MADISON, Wis. (AP) — Republican Attorney General Brad Schimel has launched a new television ad branding Democratic challenger Josh Kaul as soft on drug offenders.

The ad focuses on Kaul’s time as an assistant federal prosecutor in Baltimore, where he lived for several years before moving back to his home state with his family to work at a Madison law firm in 2014.

The statewide ad accuses Kaul of allowing the leader of an opioid ring to avoid a possible life prison sentence by reaching a plea agreement that resulted in a three-year sentence. The ad also accuses Kaul of reaching plea deals with more than 60 drug offenders.

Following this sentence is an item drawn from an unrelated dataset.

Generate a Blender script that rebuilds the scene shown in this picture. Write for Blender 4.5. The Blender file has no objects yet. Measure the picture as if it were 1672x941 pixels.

“That’s a bad Kaul,” the narrator quips at the end of the ad, which began airing Sunday on cable and broadcast TV. Schimel announced the ad Friday. His campaign manager, Johnny Koremenos, declined to say how much the buy cost.

Asked for a response Friday, Kaul spokeswoman Gillian Drummond said Kaul prosecuted homicides and drug traffickers while Schimel has failed to curb Wisconsin’s opioid crisis. She didn’t address the specific attacks in the new ad, saying federal rules prohibit Kaul from speaking about sentencing decisions.

According to Schimel’s campaign, the opioid ring leader was April Lynn Baker. Online court documents show she and two men were indicted by a federal grand jury in Maryland on charges of distributing morphine and methadone that led to Brandon Sgaggero’s death.

The documents allege that in February 2008, Luis Miguel Reyes-Torres stole methadone and morphine from NMS Health care and gave it to Baker, who gave it to Ryan Andrew Hartley in exchange for marijuana. He then sold the drugs to Sgaggero for $60.

Sgaggero’s mother found him dead in his apartment days later. An autopsy revealed he had died of methadone and morphine intoxication.

Schimel and his allies have been working to paint Kaul as an inexperienced outsider in Wisconsin legal circles. Earlier this week, the Republican Attorneys General Association launched a TV ad ripping Kaul for never putting a single criminal behind bars in Wisconsin.

Kaul, the son for the late Democratic Attorney General Peg Lautenschlager, grew up in Fond du Lac. He graduated from Stanford Law School and worked for a law firm in Washington, D.C., before joining the U.S. attorney’s office in Baltimore in May 2010. He worked there until early 2014. He moved back to Wisconsin because he wanted to raise his children in the state, Drummond said.


This version of the story corrects the 5th paragraph to say Drummond says federal rules prohibit Kaul from speaking about sentencing decisions, not speaking about cases.